We embraced the whites from northwestern Spain immediately when we first started seeing a lot of them in the mid-90s. We’re still big fans but it is important to know that all such wines are not created equal. They can be riveting and bright, but can also be dull or over acidic. The right ones, as an aperitif or particularly with seafood, can be magic. We try a lot of them that you will never hear about because the range for success is a narrow one, and we think they should be reasonably priced to boot. With that in mind here are a couple of choices that work for us on all the required levels and, in fact, are repeat performers here.

Back when we started selling Albarinos, we had to explain to people what they were. Now enough people have had them to know what they are about. Styles and performance can vary widely given the producer, the volume, and where the vineyard is relative to the sea among other things. The Turonia Albarino Rias Baixas 2017 once again has everything we are looking for and delivers at a price that is easy to swallow. Somewhere between a Viognier and a Riesling in personality, the wine shows white stone fruit, lime, some spice and floral notes, and a refreshing finishing salinity with some fruit volume up-front and lift throughout.

Perhaps a bit harder to explain is the Eduardo Peña Ribeiro Blanco 2017. Ribiero is a small area inland from Raixas Bias and north of Portugal that specializes in unique blended whites. The rock star of the region is one called Emilio Rojo that is on most of the Michelin restaurant lists in Spain but costs in the $40-50 range. The Edward Pena gives you a very fine example of this genre for a lot less money.
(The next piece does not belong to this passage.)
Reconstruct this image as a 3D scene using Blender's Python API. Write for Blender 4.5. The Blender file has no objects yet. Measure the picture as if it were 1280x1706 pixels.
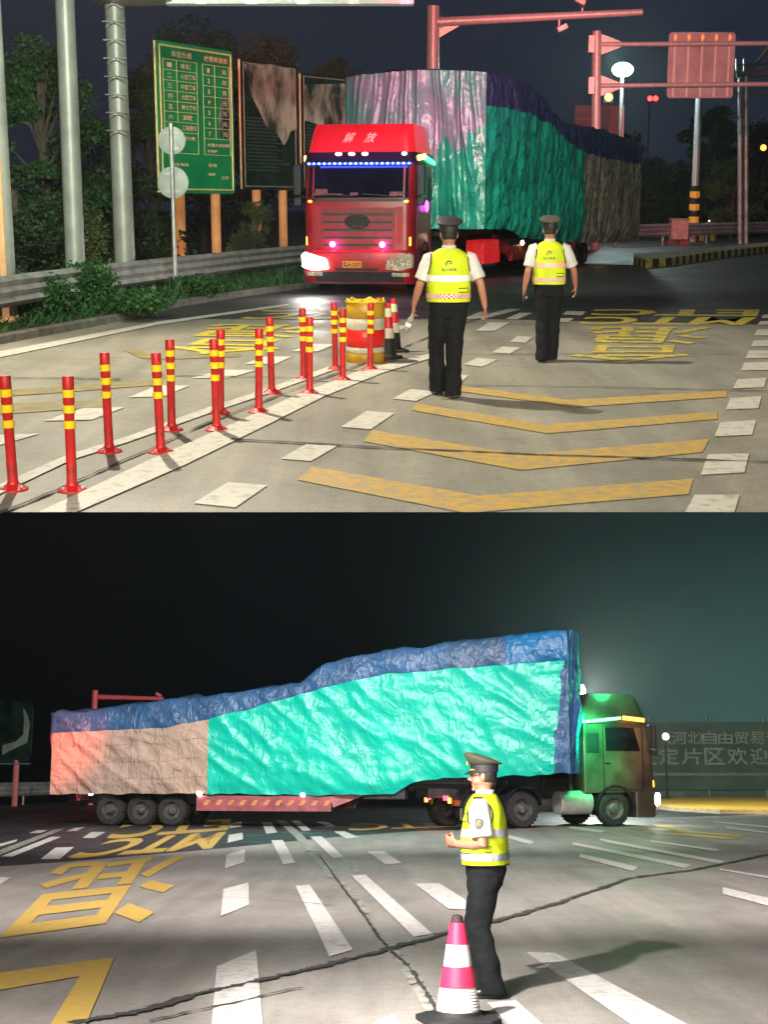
import bpy, math, random
from math import sin, cos, pi, radians, atan, sqrt
from mathutils import Matrix, Vector, noise
random.seed(7)
SC = bpy.context.scene; COL = SC.collection
# ---------------------------------------------------------------- camera
# The photograph is two night views stacked one over the other.  The place is
# built as two real sites: an upper toll plaza (level) and, below its edge, a
# second plaza on ground that falls away from the camera at 23 degrees.
FPX, CX, CY = 2300.0, 640.0, 810.0
P = atan(470.0/FPX)
HA, HB = 2.0, 1.63
cam = bpy.data.cameras.new('camera'); camo = bpy.data.objects.new('camera', cam); COL.objects.link(camo)
cam.sensor_width = 36; cam.lens = 36*FPX/1706.0; cam.shift_y = -(853-CY)/1706.0
cam.clip_start = 0.1; cam.clip_end = 2000
camo.location = (0, 0, HA); camo.rotation_euler = (pi/2-P, 0, 0)
SC.camera = camo
SC.view_settings.view_transform = 'Standard'; SC.view_settings.look = 'None'; SC.view_settings.exposure = 0.22; SC.view_settings.gamma = 1
SC.cycles.max_bounces = 4; SC.cycles.diffuse_bounces = 2; SC.cycles.glossy_bounces = 2; SC.cycles.transmission_bounces = 3
SC.cycles.sample_clamp_indirect = 3; SC.cycles.caustics_reflective = False; SC.cycles.caustics_refractive = False
try:
    SC.cycles.use_denoising = True; SC.cycles.denoiser = 'OPENIMAGEDENOISE'
except Exception: pass

class Frame:
    def __init__(s, M, h, sgn): s.M, s.h, s.sgn = M, h, sgn
    def ray(s, u, v):
        x = (u-CX)/FPX; yc = (CY-v)/FPX
        return Vector((x, cos(P)+s.sgn*sin(P)*yc, -s.sgn*sin(P)+cos(P)*yc))
    def g(s, u, v, z=0.0):                       # point of the ground seen at a spot of the photograph
        r = s.ray(u, v); t = (z-s.h)/r.z
        return Vector((r.x*t, r.y*t, z))
    def y(s, u, v, Y):                           # point at distance Y
        r = s.ray(u, v); t = Y/r.y
        return Vector((r.x*t, Y, s.h+r.z*t))
    def side(s, P0, d, u, v):                    # (distance back along a vertical side plane, height)
        r = s.ray(u, v); a = r.x; b = r.y
        det = a*d[1]-b*d[0]
        t = (P0[0]*d[1]-P0[1]*d[0])/det
        S = (-(r.x*t-P0[0])*d[0]-(r.y*t-P0[1])*d[1])
        return S, s.h+r.z*t
FA = Frame(Matrix.Identity(4), HA, 1.0)
MB = Matrix.Translation((0, 0, HA)) @ Matrix.Rotation(-2*P, 4, 'X') @ Matrix.Translation((0, 0, -HB))
FB = Frame(MB, HB, -1.0)

# ---------------------------------------------------------------- sky (night, glow of the town low on the right)
W = bpy.data.worlds.new('World'); SC.world = W; W.use_nodes = True
nt = W.node_tree; nt.nodes.clear()
def N(t, **k):
    n = nt.nodes.new(t)
    for a, b in k.items(): setattr(n, a, b)
    return n
def world():
    out = N('ShaderNodeOutputWorld'); bg = N('ShaderNodeBackground')
    tc = N('ShaderNodeTexCoord'); sep = N('ShaderNodeSeparateXYZ'); nt.links.new(tc.outputs['Generated'], sep.inputs[0])
    up = N('ShaderNodeMapRange'); nt.links.new(sep.outputs['Z'], up.inputs[0])
    up.inputs[1].default_value = -0.06; up.inputs[2].default_value = 0.0
    # lower sky: azimuth x and elevation over the tilted horizon
    def lin(cx, cy, cz, off):
        d = N('ShaderNodeVectorMath', operation='DOT_PRODUCT'); nt.links.new(tc.outputs['Generated'], d.inputs[0])
        d.inputs[1].default_value = (cx, cy, cz)
        return d.outputs['Value']
    mx = N('ShaderNodeMapRange', interpolation_type='SMOOTHSTEP'); nt.links.new(lin(1, 0, 0, 0), mx.inputs[0])
    mx.inputs[1].default_value = -0.02; mx.inputs[2].default_value = 0.27
    T = 2*P
    el = lin(0, sin(T), cos(T), 0)                   # sine of the elevation over the lower site
    me = N('ShaderNodeMapRange', interpolation_type='SMOOTHSTEP'); nt.links.new(el, me.inputs[0])
    me.inputs[1].default_value = 0.19; me.inputs[2].default_value = 0.02
    me.inputs[3].default_value = 0.22; me.inputs[4].default_value = 1.0
    m = N('ShaderNodeMath', operation='MULTIPLY'); nt.links.new(mx.outputs[0], m.inputs[0]); nt.links.new(me.outputs[0], m.inputs[1])
    ns = N('ShaderNodeTexNoise'); ns.inputs['Scale'].default_value = 5; ns.inputs['Detail'].default_value = 3
    nt.links.new(tc.outputs['Generated'], ns.inputs[0])
    m2 = N('ShaderNodeMath', operation='MULTIPLY'); nt.links.new(m.outputs[0], m2.inputs[0])
    nm = N('ShaderNodeMapRange'); nt.links.new(ns.outputs[0], nm.inputs[0]); nm.inputs[1].default_value = 0.3; nm.inputs[2].default_value = 0.7; nm.inputs[3].default_value = .8; nm.inputs[4].default_value = 1.2
    nt.links.new(nm.outputs[0], m2.inputs[1])
    lo = N('ShaderNodeMixRGB'); nt.links.new(m2.outputs[0], lo.inputs[0])
    lo.inputs[1].default_value = (.0008, .0008, .0015, 1); lo.inputs[2].default_value = (.042, .100, .088, 1)
    hi = N('ShaderNodeMixRGB'); mh = N('ShaderNodeMapRange'); nt.links.new(sep.outputs['X'], mh.inputs[0]); mh.inputs[1].default_value = -.3; mh.inputs[2].default_value = .3
    nt.links.new(mh.outputs[0], hi.inputs[0]); hi.inputs[1].default_value = (.0105, .0125, .024, 1); hi.inputs[2].default_value = (.012, .018, .030, 1)
    mix = N('ShaderNodeMixRGB'); nt.links.new(up.outputs[0], mix.inputs[0]); nt.links.new(lo.outputs[0], mix.inputs[1]); nt.links.new(hi.outputs[0], mix.inputs[2])
    nt.links.new(mix.outputs[0], bg.inputs[0]); bg.inputs[1].default_value = 1.0
    nt.links.new(bg.outputs[0], out.inputs[0])
world()

# ---------------------------------------------------------------- lamps of the two plazas and added fills
def lamp(F, kind, name, loc, target, power, color, size=0.3, spot=None, blend=.5, sy=None):
    L = bpy.data.lights.new(name, kind); o = bpy.data.objects.new(name, L); COL.objects.link(o)
    L.energy = power; L.color = color
    if kind == 'AREA':
        L.size = size
        if sy: L.shape = 'RECTANGLE'; L.size_y = sy
        if spot: L.spread = radians(spot)
    else: L.shadow_soft_size = size
    if kind == 'SPOT': L.spot_size = radians(spot); L.spot_blend = blend
    loc = Vector(loc); d = (Vector(target)-loc).normalized()
    R = d.to_track_quat('-Z', 'Y').to_matrix().to_4x4()
    o.matrix_world = F.M @ Matrix.Translation(loc) @ R
    return o
WARM = (1, .86, .66); NEU = (1, .93, .86); COOL = (.85, 1, .93); RED = (1, .06, .09)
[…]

The Edward Pena is a blend of Treixadura, Albariño, Godello, Lado and Loureira macerated and fermented in 300-liter European oak barrels. Pale yellow in color with golden highlights, the nose is a complex melange of lemon, bay leaf and orange blossom aromas, and tropical scents such as pineapple and mango. Peach and apricot, some honied tones, minerals and light balsamic smoky touch, it’s a bit broader on the palate than the ‘coastal’ whites but still has deceptive lift. An intriguing genre here that should have more followers but that’s because few people have seen these wines.